- - Friday, January 24, 2014


By Val McDermid
Atlantic Press, $25, 416 pages

By M.R.C Kasasian
Pegasus Crime, $25.95, 320 pages

There are few more fearsome serial killers than those who spring from the dark imagination of Val McDermid, and she has emerged as an expert on their breed.

Serial terror is her business and in “Cross and Burn,” her latest mystery, she follows through on the repercussions of a previous one-man crime wave that has almost destroyed the investigative team of detective Carol Jordan and her partner, psychological profiler Tony Hill. The pair’s differing reaction to crimes that destroyed Jordan’s family has estranged them, and she has plunged into melancholy anger primarily directed against Hill.

Ms. McDermid has a well-earned reputation for conjuring up literary terror, and her current monster sets his own records for brutalizing women. He likes to save them in a freezer and batter them when they stir to a form of life, while assuring himself that if they behaved like good wives, he would not have to resort to such measures.

Law enforcement is, of course, in pursuit of the killer, but it is unfortunately led by a woman whose ambition to rise in the business far transcends her talent for capturing criminals. Her concept of a clue is the kind of thing that keeps killers in business, and to prove it, she comes up with the unlikely theory that Hill is a suspect.

It is also unfortunate for the current victims that Jordan remains in a catatonic state over a killer’s slaying of her brother and his wife, as well as his maiming and blinding of one of her staff. Given Jordan’s toughness as a detective, it seems a little unlikely that she has deserted her job in order to brood sullenly and silently about what she sees as the failure of Hill to save her family by his profiling work.

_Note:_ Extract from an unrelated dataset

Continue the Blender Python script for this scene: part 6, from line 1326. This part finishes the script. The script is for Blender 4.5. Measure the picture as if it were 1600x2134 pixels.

Hill is understandably confused and hurt by his partner’s emotional reaction. It seems more likely that the two partners would seek comfort and understanding from each other rather than lapsing into bitterness — especially since the current lunatic is targeting women who look like Jordan. Her angry retreat from reality weakens the plot and leaves Paula McIntyre, the new detective, caught between trying to bring Jordan back to useful life and coping with the woman who is Carol’s successor but far from her equal.

The plot picks up tension as it moves, and has a predictable conclusion, heavily aided by Flash the dog, a canine with the kind of teeth that discourage even a murderer.

However, Ms. McDermid has not given enough credit to the resourcefulness of her leading characters. It isn’t as though they aren’t accustomed to dealing with maniacs.

Meanwhile, M.R.C. Kasasian’s “The Mangle Street Murders” is a macabre muddle of a mystery with overtones of Charles Dickens and Sherlock Holmes as its plot plods through the puddles of London and the merciless nature of city crime in the 19th century.

Eccentricity blossoms in the character of Sidney Grice, described as the country’s most famous private detective, who likes to boast of inventing the Grice Heat-Retentive Bottle that he claims keeps his tea hot for three hours. He is the guardian of March Middleton, a 21-year-old orphan with a taste for gin and women’s rights, whose new home is on Gower Street, a road that has wooden cobbles “to muffle the horses’ hooves so the sick can get some rest and the dying go to theirs a bit more peacefully.”

What makes Grice memorable is the tendency of his glass right eye to disappear despite his having had it handblown in Bohemia.

Murders abound in Grice’s London, where he operates in harness with Inspector Pound of Marylebone Police Station as they investigate gruesome killings described in unnecessary detail by the author. Mr. Kasasian, according to the book jacket, had careers ranging from factory hand to wine waiter, dentist, veterinary assistant and fairground worker before he took to chronicling murders.

His Grice leaves little to the imagination in his portrayal of corpses and hangings, including one in which the head is ripped from the body as a result of an incompetent execution. Middleton is inclined to follow his lead, although she is puzzled by his hatred of milk in his tea. It is the kind of mystery in which its bloody developments evoke a faint smile, rather than a shudder, because it is difficult to take Grice seriously. Therein lies its charm.

Muriel Dobbin is a former White House and national political reporter for McClatchy newspapers and The Baltimore Sun.